Wednesday, July 22, 2009

Sign of the Times, chapter 2

Okay, the recession has officially struck beyond the living: the LA Times reports that times are so tough people are leaving the bodies of their relatives with county morgues to be cremated on the public nickel.

In LA what this amounts to is paying $352 for collecting the ashes from the coroner after an unclaimed body is cremated. As opposed to $466 for collecting them from the morgue.

(Apparently they’re different entities. Who knew?)

To put this into perspective, claiming a body from the LA county coroner will set you back $200. Then there’s the $1000 for cremation in a private facility or a minimum of $7300 for the most basic of funerals & burials.

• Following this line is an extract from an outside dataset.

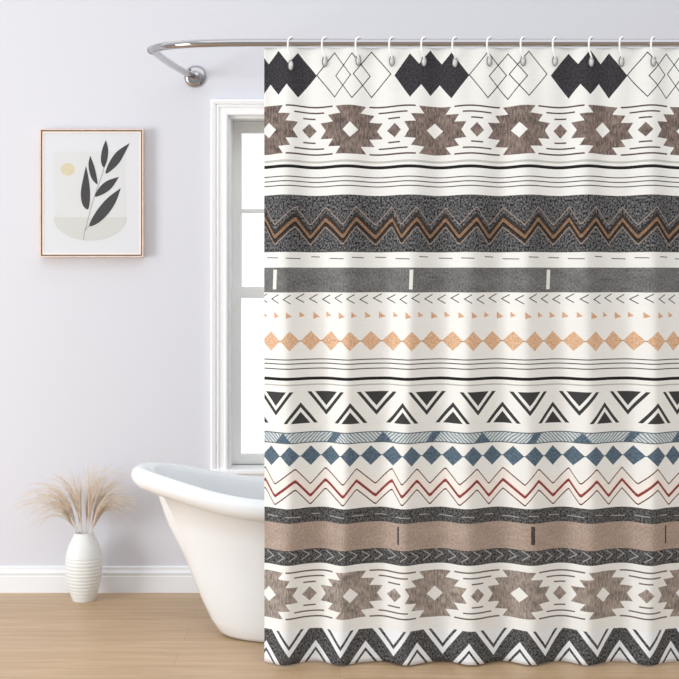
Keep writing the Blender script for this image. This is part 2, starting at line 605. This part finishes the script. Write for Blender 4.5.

Personally, while I find it fascinating to visit graveyards, read the headstones & imagine the lives represented there, I’m not particularly interested in what happens to the body once the anima has departed. But I understand that I’m in the minority in this regard, & that having to decide between honoring your loved one in a way suitable to your beliefs or buying food & paying the rent is a heart-rending choice no one in this country should be forced to make.

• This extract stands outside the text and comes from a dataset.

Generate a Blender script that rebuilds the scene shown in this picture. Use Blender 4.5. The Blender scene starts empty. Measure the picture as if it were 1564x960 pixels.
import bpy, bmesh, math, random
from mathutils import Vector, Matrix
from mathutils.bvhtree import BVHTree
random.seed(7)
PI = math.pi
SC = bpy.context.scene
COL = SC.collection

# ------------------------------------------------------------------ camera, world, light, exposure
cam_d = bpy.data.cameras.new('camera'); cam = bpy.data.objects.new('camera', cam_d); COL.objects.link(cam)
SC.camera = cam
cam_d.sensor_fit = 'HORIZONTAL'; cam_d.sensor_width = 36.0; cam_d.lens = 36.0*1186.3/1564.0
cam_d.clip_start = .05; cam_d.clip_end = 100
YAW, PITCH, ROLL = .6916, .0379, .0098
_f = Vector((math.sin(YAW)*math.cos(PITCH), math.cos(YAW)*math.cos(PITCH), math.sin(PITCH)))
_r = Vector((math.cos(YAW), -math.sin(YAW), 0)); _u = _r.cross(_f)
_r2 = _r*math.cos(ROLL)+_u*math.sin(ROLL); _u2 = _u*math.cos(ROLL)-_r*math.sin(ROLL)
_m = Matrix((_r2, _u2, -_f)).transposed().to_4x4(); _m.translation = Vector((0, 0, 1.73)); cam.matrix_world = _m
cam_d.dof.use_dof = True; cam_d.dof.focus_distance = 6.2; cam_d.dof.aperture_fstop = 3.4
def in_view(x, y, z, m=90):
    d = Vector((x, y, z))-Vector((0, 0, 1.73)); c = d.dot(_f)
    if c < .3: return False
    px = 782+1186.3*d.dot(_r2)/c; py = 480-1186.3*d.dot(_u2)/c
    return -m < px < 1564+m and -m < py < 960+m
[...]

So I’m sure these people will take comfort in the good news that the major banks whose crack-brained lending practices caused this whole mess have reported such good financial news that they’re able once again to splash out on extravagant corporate jollies & obscenely large bonuses for management.

(At least the Times had the grace not to serve up the ads for caskets on this story’s that appeared in the report about Farrah Fawcett's death.)